- First-half ‘beat’
- New £50 million buyback
- Defence sector momentum continues
Government outsourcing leader Serco (SRP) was among the top FTSE 250 risers in early dealings after delivering better-than-expected first-half results and announcing a new £50 million buyback.
Shares in the company bounced 8.2% to a 10-year high of 226.6p as Serco revealed a 9% rise in its order book, although the company prudently left full-year profit guidance unchanged due to higher UK national insurance costs and the loss of its Australian immigration contract.
FOCUSED ON DELIVERY
Led by CEO Anthony Kirby, Serco reported a 5% uptick in revenues to £2.4 billion for the half ended 30 June 2025, in line with recent guidance and boosted by 9% organic growth in North America.
Underlying operating profit came in 2% higher at a forecast-beating £146 million and drawing confidence from its healthy free cash flow, Serco announced a new £50 million share buyback and bumped up the half-time dividend by 8% to 1.45p.
Investors welcomed news of a 9% rise in its order book over the half to £14.5 billion, underpinning the company’s full-year and long-term forecasts.
POWERED BY DEFENCE
First-half highlights included the clinching of large contracts in recruitment for the UK Ministry of Defence and for Marine services to the Royal Navy. ‘In recent years we have focused on increasing our defence capabilities, building on our 60 year history - through both organic and acquisitive growth - which positions us well to benefit from recent market drivers,’ insisted Serco.
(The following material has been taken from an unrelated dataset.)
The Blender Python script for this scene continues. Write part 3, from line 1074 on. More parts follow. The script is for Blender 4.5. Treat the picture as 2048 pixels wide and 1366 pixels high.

‘Our £2 billion global defence business generated over three quarters of our strong order intake during the first half, underpinning our confidence in this market.’
Kirby pointed out: ‘Revenue growth, profit and cash generation have all been robust, reflecting stronger organic growth, driven primarily by our defence-focused North American business. During the period, order intake of £3.2 billion delivered a strong book-to-bill of more than 130%, which is heavily weighted to the defence sector.’
EXPERT VIEWS
Despite the strong first-half showing from Serco, Shore Capital’s Robin Speakman is lukewarm on the name with a ‘hold’ rating.
While he commended the company’s overall performance in a challenging environment, outside of the defence sector, he retains ‘concerns that efficiency is not Government’s main priority in the medium-term; with material pressures on budgets, cutting expenditure and therefore axing services where possible is to the fore, in our view.’
Speakman added: ‘Whilst we see long term opportunity for outsourced services to Government, particularly in defence and security segments, we remain cautious on other public sector service areas for the moment. We await to see how other opportunities develop in maintaining the positive book to bill ratio to see a return to yet stronger organic development.’
AJ Bell head of financial analysis Danni Hewson said: ‘Earnings came in ahead of the guidance given less than a couple of months ago with the defence sector now the biggest contributor to the group.
‘However, the impact of the loss of a contract to provide immigration detention services in Australia and higher operating costs in the UK as the group absorbs higher employer national insurance contributions means full-year guidance is unchanged despite the first-half beat.’
Hewson continued: ‘Serco cannot rely on defence alone and pressures on government spending in the developed world are a risk the market will be watchful of going forward.’
DISCLAIMER: Financial services company AJ Bell referenced in this article owns Shares magazine. The author of this article (James Crux) and the editor (Martin Gamble) own shares in AJ Bell.